Following weeks of relentless rain and the recent Cyclone Komen, at least 81 people have died in India due to flooding, reported the Times of India Sunday. Two regions in the west -- Gujarat and Rajasthan -- as well as the eastern regions Odisha and West Bengal were hit the hardest.

Forty-eight people died in West Bengal, 28 in Rajasthan and five in Odisha, a home ministry statement said on Sunday, according to the Times of India. Large swaths of regions dealt with the excessive rains as the death toll continued to climb. In West Bengal, for instance, more than 36 million people have been affected by floods in the region with a population of about 90 million. The 48 deaths in the area have come from a range of problems, including walls collapsing, electrocution and drowning.

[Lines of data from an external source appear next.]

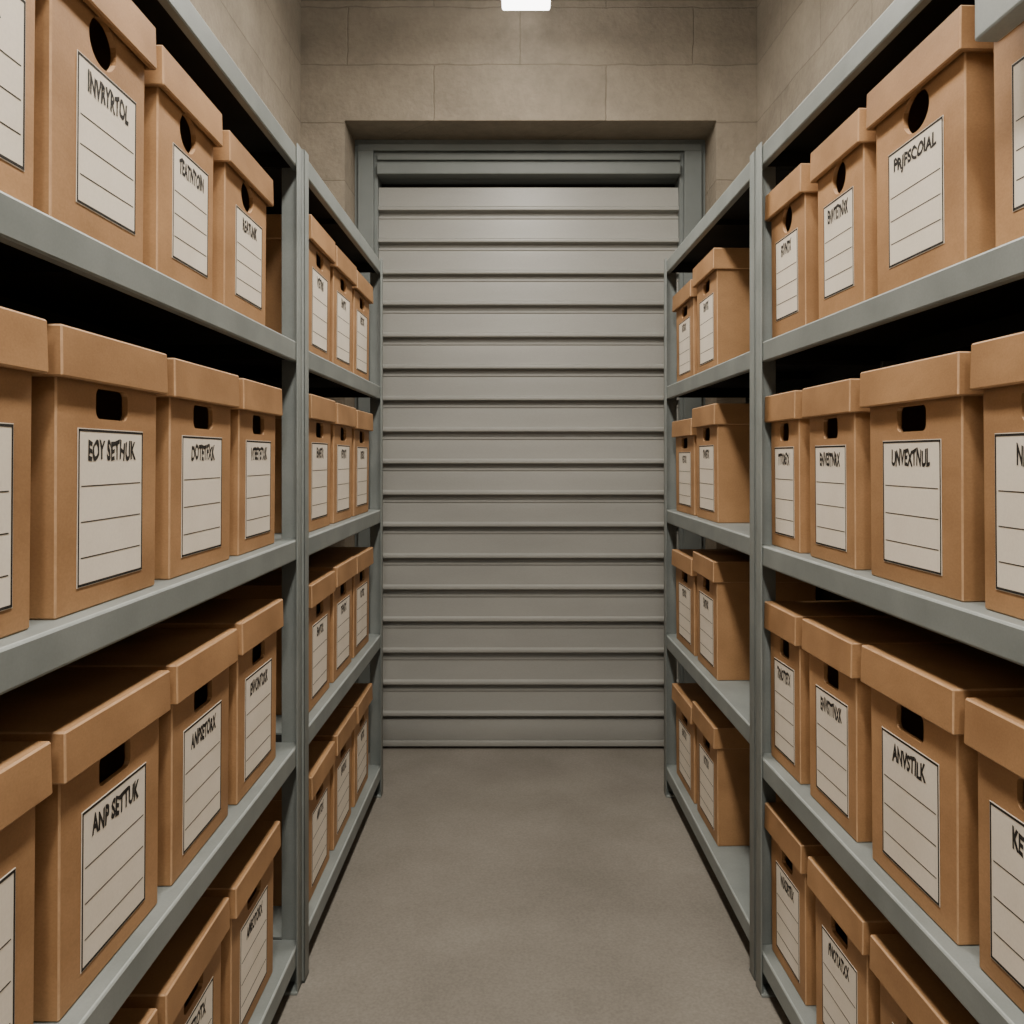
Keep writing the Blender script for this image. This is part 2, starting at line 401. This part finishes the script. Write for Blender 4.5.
T={3:["VTETNX","ENVTX","RETOX"],2:["ENVETX","VETNTX","RTEXX"],1:["ENVTOX","TEVNTX","ROTEX"],0:["AMVTOX","ENTOXX","VETXX"]}
for sh in T: row(LF,sh,lf,T[sh],'slot',[1.10,1.09,1.08] if sh>=2 else [1.03,1.05,1.04],G[sh])
rspans={3:[(1.68,1.90),(1.42,1.642),(1.12,1.402),(0.80,1.085)],
        2:[(1.71,1.903),(1.455,1.682),(1.130,1.420),(0.85,1.106)],
        1:[(1.71,1.903),(1.45,1.682),(1.140,1.418),(0.85,1.118)],
        0:[(1.68,1.90),(1.41,1.65),(1.11,1.385)]}
T={3:["FXVNTX","ENVTETNXK","PRJFSCOIAL","ENVTX"],2:["TTTORETX","ENVESTNRX","UNVEXTNUL","NETNUX"],
   1:["TKNOTTETX","ENVSTTNXK","ANVSTILK","KETNUX"],0:["VNXDETRX","PNOTATXX","ENVSTUX"]}
Z={3:[1.07,1.08,1.12,1.12],2:[1.08,1.08,1.10,1.12],1:[1.12,1.13,1.15,1.14],0:[1.06,1.05,1.04]}
for sh in T: row(RN,sh,rspans[sh],T[sh],'round' if sh==3 else 'slot',Z[sh],G[sh],{3:-0.010})
rf=[(2.36,2.63),(2.65,2.94)]
T={3:["ENVTX","RTEXX"],2:["TNVETX","VETXX"],1:["ENTNX","TEVXX"],0:["VXTOX","ENTXX"]}
for sh in T: row(RF,sh,rf,T[sh],'slot',[1.09,1.0],G[sh])

# ------------------------------------------------------------ world, camera
w=bpy.data.worlds.new("world"); scene.world=w; w.use_nodes=True
w.node_tree.nodes["Background"].inputs[0].default_value=(1.0,0.9,0.78,1); w.node_tree.nodes["Background"].inputs[1].default_value=0.36
cd=bpy.data.cameras.new("camera"); cam=bpy.data.objects.new("camera",cd); COL.objects.link(cam)
cam.location=(0,0,CAMZ); cam.rotation_euler=(math.pi/2,0,0)
cd.sensor_width=36; cd.lens=36*850/1024; cd.shift_x=-9/1024; cd.shift_y=-55/1024; cd.clip_start=0.02
scene.camera=cam
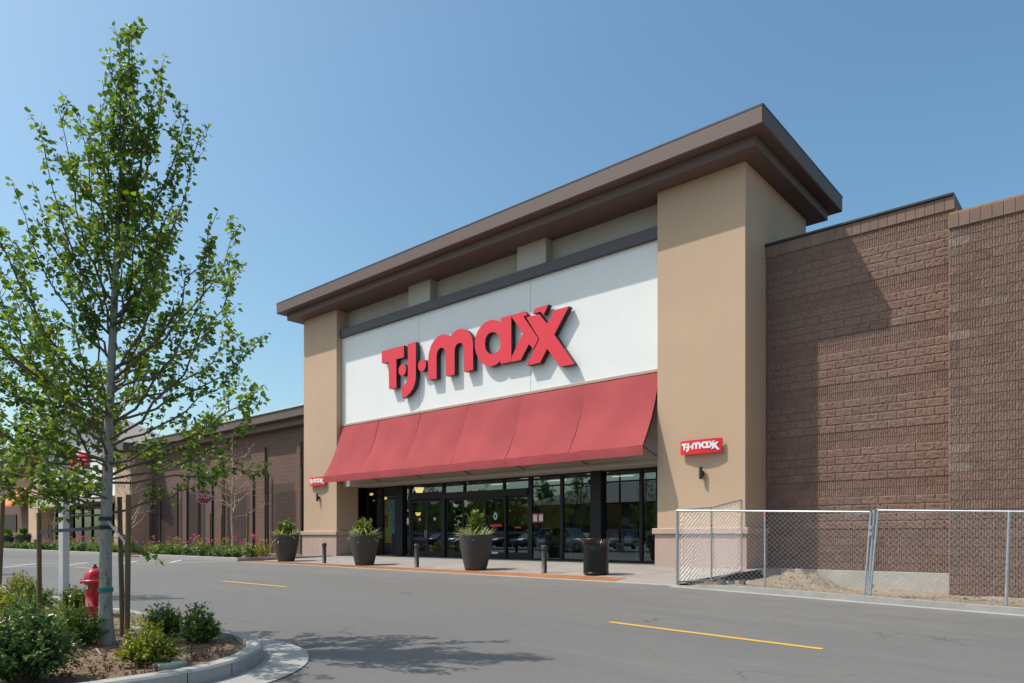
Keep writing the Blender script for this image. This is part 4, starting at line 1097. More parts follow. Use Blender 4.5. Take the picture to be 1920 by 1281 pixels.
# ================================================================== plants
LEAFS = {
 'maple': ([(0, 0), (.12, .38), (.42, .50), (.62, .30), (1, 0), (.62, -.30), (.42, -.50), (.12, -.38)], [(0, 1, 2, 3, 4), (0, 4, 5, 6, 7)]),
 'oval': ([(0, 0), (.35, .26), (.75, .2), (1, 0), (.75, -.2), (.35, -.26)], [(0, 1, 2, 3), (0, 3, 4, 5)]),
 'strap': ([(0, .035), (.5, .06), (1, 0), (.5, -.06), (0, -.035)], [(0, 1, 2, 3, 4)]),
}
def leaf_object(name, P, D, U, S, m, parent, shape='oval', seed=0, lv=None, stuff=True, fold=.25, droop=.12):
    """one mesh of many thin leaves; every leaf has its own tone in attribute lv"""
    P = np.asarray(P, float); D = np.asarray(D, float); U = np.asarray(U, float); S = np.asarray(S, float)[:, None]
    D = D / (np.linalg.norm(D, axis=1, keepdims=True) + 1e-9)
    Wd = np.cross(U, D); Wd /= (np.linalg.norm(Wd, axis=1, keepdims=True) + 1e-9); U = np.cross(D, Wd)
    pts, fc = LEAFS[shape]; k = len(pts); n = len(P)
    V = np.zeros((n, k, 3))
    for i, (a, c) in enumerate(pts): V[:, i, :] = P + S * (a * D + c * Wd + (fold * abs(c) - droop * a * a) * U)
    V = V.reshape(-1, 3)
    off = root_loc(parent) if parent is not None else Vector((0, 0, 0)); V -= np.array(off)
    me = bpy.data.meshes.new(name); fl = np.array([i for f in fc for i in f]); ls = [len(f) for f in fc]
    loops = (np.arange(n)[:, None] * k + fl[None, :]).ravel(); tot = np.tile(ls, n)
    me.vertices.add(len(V)); me.vertices.foreach_set('co', V.ravel())
    me.loops.add(len(loops)); me.loops.foreach_set('vertex_index', loops.astype(np.int32))
    me.polygons.add(len(tot)); st = np.concatenate([[0], np.cumsum(tot)[:-1]])
    me.polygons.foreach_set('loop_start', st.astype(np.int32)); me.polygons.foreach_set('loop_total', tot.astype(np.int32))
    me.update(calc_edges=True); me.validate()
    r = np.random.default_rng(seed); val = r.random(n) if lv is None else np.asarray(lv)
    a = me.attributes.new('lv', 'FLOAT', 'POINT'); a.data.foreach_set('value', np.repeat(val, k).astype(np.float32))
    me.materials.append(m)
    o = link(name, me, parent)
    if stuff: o['kind'] = 'stuff'
    return o
def rv(r, s=1.0): return Vector((r.gauss(0, s), r.gauss(0, s), r.gauss(0, s)))
def tp(px, py, t):
    a = (px - 960) / FPX; xy = (FW + RT * a) * t
    return Vector((xy[0], xy[1], CAMZ + (HORIZON - py) / FPX * t))
def bez(p0, p1, p2, n):
    return [p0 * (1 - u) ** 2 + p1 * 2 * u * (1 - u) + p2 * u * u for u in (i / n for i in range(n + 1))]
def grow_tree(root, trunk, tr0, limbs, r, leafm, shape, leafsize, twig_step=.11, twig_len=(.18, .42), leaf_gap=.034, leaf_mult=1.0, barkm=None, twigm=None, bare=.22, lean_up=.35, seed=1, twig_r=.0035, limb_r=.011, clump=False):
    """trunk: list of points; limbs: list of (trunk index fraction, tip point)"""
    m = len(trunk)
    tb_ = MB(); rad = [max(.008, tr0 * (1 - (i / (m - 1)) ** 1.1 * .95)) for i in range(m)]
    rad[0] = tr0 * 1.45; rad[1] = tr0 * 1.12
    tb_.tube(trunk, rad, 14); tb_.build('trunk', barkm or M_BARK, root)
    tw = MB(); P, D, U, S = [], [], [], []
    def trunk_at(f):
        x = f * (m - 1); i = min(int(x), m - 2); return trunk[i].lerp(trunk[i + 1], x - i), rad[i]
    def put_leaves(path, start, gap, msize):
        L = sum((path[i + 1] - path[i]).length for i in range(len(path) - 1))
        nl = max(1, int(L * (1 - start) / gap * leaf_mult))
        for k in range(nl):
            u = start + (1 - start) * (k + r.random()) / nl
            x = u * (len(path) - 1); i = min(int(x), len(path) - 2); p = path[i].lerp(path[i + 1], x - i)
            tg = (path[i + 1] - path[i]).normalized()
            d = (tg * .35 + rv(r, .6) + Vector((0, 0, -.15))).normalized()
            up = (Vector((0, 0, 1)) + rv(r, .55)).normalized()
            P.append(p + d * msize * r.uniform(.3, .9)); D.append(d); U.append(up); S.append(msize * r.uniform(.65, 1.25))
    def twigs(path, s0, step, ln, depth=0):
        ph1, ph2 = r.uniform(0, 6.3), r.uniform(5.5, 8.5)
        L = sum((path[i + 1] - path[i]).length for i in range(len(path) - 1)); n = max(2, int(L * (1 - s0) / step))
        for k in range(n):
            u = s0 + (1 - s0) * (k + r.random() * .9) / n; x = min(u, .999) * (len(path) - 1); i = min(int(x), len(path) - 2)
            p = path[i].lerp(path[i + 1], x - i); tg = (path[i + 1] - path[i]).normalized()
            if clump and depth == 0 and math.sin(ph1 + ph2 * u * L * 1.3) < -.4: continue
            sd_ = rv(r); sd_ = (sd_ - tg * sd_.dot(tg)).normalized()
            d = (tg * .75 + sd_ * .75 + Vector((0, 0, lean_up * .5))).normalized()
            l = r.uniform(*ln) * (1.15 - .45 * u)
            q = p + d * l; c = p + d * l * .5 + rv(r, l * .06) - Vector((0, 0, l * .06))
            pp = bez(p, c, q + Vector((0, 0, l * lean_up * .3)), 4)
            tw.tube(pp, [twig_r * 1.2, twig_r, twig_r * .8, twig_r * .6, twig_r * .35], 4, cap=False)
            put_leaves(pp, .15, leaf_gap, leafsize)
            if depth == 0 and l > ln[0] * 1.5 and r.random() < .55: twigs(pp, .3, step * 1.3, (ln[0] * .5, ln[1] * .55), 1)
    lm = MB()
    for (f, tip, up) in limbs:
        p0, rr_ = trunk_at(f); dv = tip - p0; hz = Vector((dv.x, dv.y, 0))
        c = p0 + hz * (.72 - .08 * up) + Vector((0, 0, dv.z * (.22 + .16 * (1 - up))))
        path = bez(p0, c, tip, 10); L = dv.length
        for i in range(1, 10): path[i] += rv(r, .008 + .006 * L)
        r0 = min(rr_ * .62, limb_r * (.6 + .45 * L))
        lm.tube(path, [max(twig_r * .8, r0 * (1 - .86 * i / 10)) for i in range(11)], 7, cap=False)
        twigs(path, bare, twig_step, twig_len); put_leaves(path, .45, leaf_gap * 1.6, leafsize)
    twigs(trunk[int(m * .62):], .3, twig_step * .8, twig_len)
    lm.build('limbs', barkm and twigm or M_TWIG, root); o = tw.build('twigs', twigm or M_TWIG, root); o['kind'] = 'stuff'
    if leafm is not None and P: leaf_object('foliage', P, D, U, S, leafm, root, shape, seed)
    return len(P)

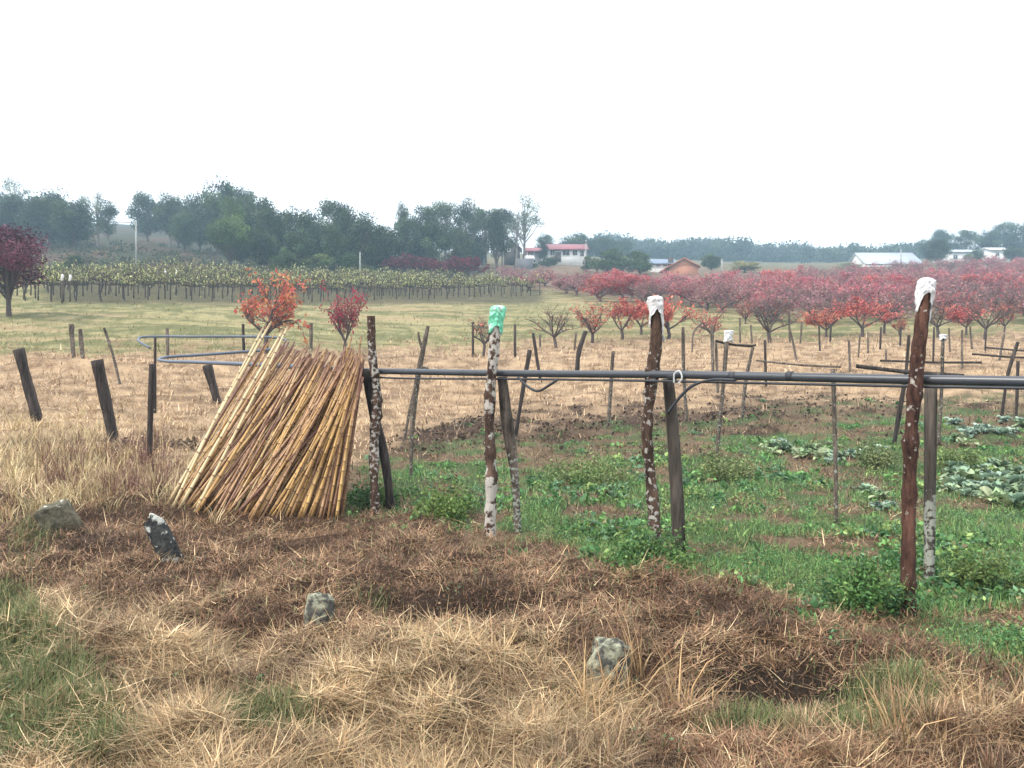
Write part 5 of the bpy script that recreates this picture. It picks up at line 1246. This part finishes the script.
def house(name, label, cat, px0, px1, ybase, yeave, yridge, d, axis, wm, rm, dep=7, door=True, wins=()):
    c = (px0 + px1) / 2; sc = d / F; z0 = EYE + (HORY - ybase) / F * d; r = empty(name, ((c - 512) * sc, d, z0)); L = (px1 - px0) * sc; e = (ybase - yeave) * sc; h = (yeave - yridge) * sc
    m = MB(); m.box((0, dep / 2, e / 2 - 1), (L, dep, e + 2))
    if axis == 'x': tri_wall(m, L / 2 - 0.15, dep / 2, e, dep / 2, h - 0.1, 'x', 0.15); tri_wall(m, -L / 2, dep / 2, e, dep / 2, h - 0.1, 'x', 0.15)
    else: tri_wall(m, 0, 0, e, L / 2, h - 0.1, 'y'); tri_wall(m, 0, dep - 0.2, e, L / 2, h - 0.1, 'y')
    m.build('wall', M[wm], r)
    m = MB(); gable(m, 0, dep / 2, e, L, dep, h, 0.45, axis); m.build('roof', M[rm], r)
    if door: m = MB(); m.box((L * 0.28, -0.04, 1.0), (1.0, 0.1, 2.0)); m.build('door', M['darkwood'], r)
    for fx, fz in wins: window(r, L * fx, 0, e * fz, min(1.2, L * 0.18), min(1.2, e * 0.5))
    return tag(r, label, cat)
house('gabled_house', 'small house with pale gabled roof half hidden by trees, the left one', 'house', 472, 486, 252, 247, 241.5, 165, 'y', 'darkwood', 'roofgrey', 6, True, ((-0.2, 0.5),))
house('gabled_house', 'small house with pale gabled roof beside the dark conical tree', 'house', 504, 520, 253, 247.5, 240.5, 165, 'y', 'darkwood', 'roofgrey', 6, True, ((-0.2, 0.5),))
house('red_roofed_house', 'red-roofed house half hidden among the trees on the left', 'house', 454, 466, 248, 243, 239, 175, 'x', 'brick', 'roofred', 6, False, ((0, 0.5),))
house('blue_roofed_shed', 'low shed with blue-grey roof left of the orange gable', 'shed', 652, 676, 268, 263.5, 257.5, 150, 'x', 'wall', 'roofblue', 7, True, ((-0.25, 0.55), (0.05, 0.55)))
house('orange_house', 'orange brick house with a wide low gable at the orchard edge', 'house', 670, 698, 270, 266, 258.5, 142, 'y', 'brick', 'rooforange', 9, False, ())
sh = house('big_shed', 'long pale grey roofed shed at the right skyline', 'shed', 866, 922, 270, 263.5, 250, 205, 'x', 'wall', 'roofgrey', 12, False, ((-0.42, 0.6), (-0.33, 0.6), (-0.24, 0.6), (-0.12, 0.6), (0, 0.6), (0.12, 0.6)))
m = MB(); L = 56 * 205 / F; m.box((-0.5, -1.0, 0.35), (L + 2.0, 0.3, 1.3)); m.build('parapet', M['trim'], sh)
house('greenhouse', 'long pale white building under the trees at the right', 'building', 948, 984, 262, 252, 248, 212, 'x', 'wall', 'roofgrey', 8, True, ((-0.3, 0.5), (0, 0.5)))
house('white_building', 'small white building at the right edge under the trees', 'building', 992, 1010, 258, 250, 246.5, 208, 'x', 'wall', 'wall', 6, True, ((-0.2, 0.5),))

# car by the porch
cr = empty('parked_car', at(529, 165, 263)); 
def carmesh():
    m = MB(); prof = [(-2.1, 0.35), (-2.1, 0.8), (-1.9, 0.95), (-1.2, 1.0), (-0.75, 1.45), (0.75, 1.47), (1.45, 1.0), (2.0, 0.9), (2.15, 0.6), (2.1, 0.35)]
    A = np.array([(a, -0.85, b) for a, b in prof]); B_ = np.array([(a, 0.85, b) for a, b in prof]); n = len(prof); V = np.concatenate([A, B_])
    m.add(V, [[i, (i + 1) % n, n + (i + 1) % n, n + i] for i in range(n)], [[0, i + 1, i] for i in range(1, n - 1)] + [[n, n + i, n + i + 1] for i in range(1, n - 1)])
    return m
carmesh().build('body', M['carw'], cr)
m = MB(); m.add([(-1.05, -0.87, 1.02), (1.3, -0.87, 1.02), (0.7, -0.87, 1.4), (-0.7, -0.87, 1.4), (-1.05, -0.855, 1.02), (1.3, -0.855, 1.02), (0.7, -0.855, 1.4), (-0.7, -0.855, 1.4)], [[0, 1, 2, 3], [4, 7, 6, 5], [0, 4, 5, 1], [2, 6, 7, 3], [1, 5, 6, 2], [0, 3, 7, 4]]); m.build('side_window', M['glass'], cr)
for sx in (-1.35, 1.35):
    for sy in (-0.85, 0.85):
        m = MB(); m.tube([(sx, sy - 0.1, 0.33), (sx, sy + 0.1, 0.33)], 0.33, 14); m.build('wheel', M['rubber'], cr)
cr.rotation_euler = (0, 0, 1.75); tag(cr, 'white car parked beside the porch of the white house', 'car')
# bank wall under the house
m = MB(); a, b = at(517, 150), at(533, 150)
m.box(((a.x + b.x) / 2, 150, a.z + 0.4), (b.x - a.x, 0.4, 3.0)); o = m.build('retaining_wall', M['bank']); tag(o, 'grey retaining wall below the white house drive', 'wall')

# utility poles
def pole(label, px, top, d, arm=True, w_=0.13, wires=()):
    p = at(px, d); z = EYE + (HORY - top) / F * d - p.z; r = empty('utility_pole', p)
    m = MB(); m.tube([(0, 0, -0.2), (0, 0, z)], [w_, w_ * 0.75], 8); m.build('post', M['pole'], r, smooth=True)
    if arm: m = MB(); m.box((0, -0.14, z - 0.4), (1.6, 0.1, 0.12)); m.build('crossarm', M['darkwood'], r)
    for (x1, z1, y1) in wires:
        pts = [(t * x1, t * y1 - 0.14, (z - 0.35) * (1 - t) + t * z1 - 3.0 * 4 * t * (1 - t) * 0.3) for t in np.linspace(0, 1, 12)]
        m = MB(); m.tube(pts, 0.018, 4); m.build('wire', M['wire'], r)
    return tag(r, label, 'utility pole')
pole('pale utility pole on the slope above the vineyard', 136, 220, 95, False, 0.11, ((-25, 9.5, -5), (-25, 8.3, -5)))
pole('short pole standing at the back of the vineyard before the dark wood', 360, 252, 96, False, 0.085)
pole('pole with crossarm in front of the right end of the white house', 586, 240, 150, True, 0.12)
pole('pole right of the orange house', 722, 259, 150, False, 0.14)
pole('dark pole before the end of the long grey shed', 901, 249, 190, False, 0.16)
# fence before the gabled houses
fr = empty('wire_fence', at(495, 140))
for i, px in enumerate(np.linspace(456, 523, 9)):
    p = at(px, 140); m = MB(); m.tube([p - Vector((0, 0, 0.2)), p + Vector((0, 0, 1.3))], 0.07, 6, (0.3, 0, 0)); o = m.build('fence_post', M['stake'], fr, smooth=True); o.location = -fr.location
for hz in (0.5, 1.1):
    m = MB(); m.tube([at(px, 140) + Vector((0, -0.08, hz)) for px in np.linspace(456, 523, 9)], 0.03, 4, (0.3, 0, 0)); o = m.build('rail', M['stake'], fr); o.location = -fr.location
tag(fr, 'post and rail fence below the gabled houses', 'fence')
pg = empty('garden_pergola', at(612, 145))
for px in (585, 597, 609, 622):
    p = at(px, 142); m = MB(); m.tube([p - Vector((0, 0, 0.2)), p + Vector((0, 0, 2.0))], 0.1, 6, (0.3, 0, 0)); o = m.build('post', M['stake'], pg); o.location = -pg.location
m = MB(); m.tube([at(px, 142) + Vector((0, 0, 2.0)) for px in (583, 597, 609, 624)], 0.1, 6, (0.3, 0, 0)); o = m.build('beam', M['stake'], pg); o.location = -pg.location
tag(pg, 'low timber pergola on the bank right of the white house', 'pergola')

# ------------------------------------------------------------------ haze
m = MB(); m.box((0, 0, 48), (1740, 1740, 112))
zmin = float(gz.min()) - 1.0
m.v = [np.array([[a, b, c] for a in (-900, 900) for b in (-900, 900) for c in (zmin, 96.0)])]
hm, hn, ho = mat('haze_air')
vp = nd(hn, 'ShaderNodeVolumePrincipled', {'Color': (0.56, 0.82, 1.0, 1), 'Density': 0.0016, 'Anisotropy': 0.1})
hn.links.new(vp.outputs[0], ho.inputs['Volume'])
hz = m.build('haze', hm); tag(hz, 'thin pale haze over the fields', 'haze', kind='stuff')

RTX1M4XB Men ride on a motorcycle through a flooded road after heavy rains in Ahmedabad, India, July 28, 2015. Photo: Reuters

Cyclone Komen, which unleashed deadly rains in Southeast Asia earlier in the week, centered over the border of Bangladesh and India Saturday, further soaking the area suffering from mudslides and flooding. The Indian government said heavy rainfall occurred in isolated places, especially the southwest Bengal districts. The government sent out 121 rescue boats to aid relief efforts in the area and set up some 1,500 relief camps housing hundreds of thousands of people. 

In Rajasthan, where 28 people died, the situation is "grim," the government said in a statement, according to the Times of India. More than 630 people have been rescued from the region. Similar efforts are taking place in other heavily affected areas of the country. 

A landslide in eastern state of Manipur killed at least 20 on Saturday, according to the BBC. Rescue teams weren't expected to arrive for at least a day, the inclement weather preventing an immediate response. Neighboring country Myanmar said Sunday it expected its death toll to rise, with 27 already dead, reported the BBC. Four western regions in Myanmar have been declared disaster zones. The floods have affected some 156,000 people in total, throughout 12 districts.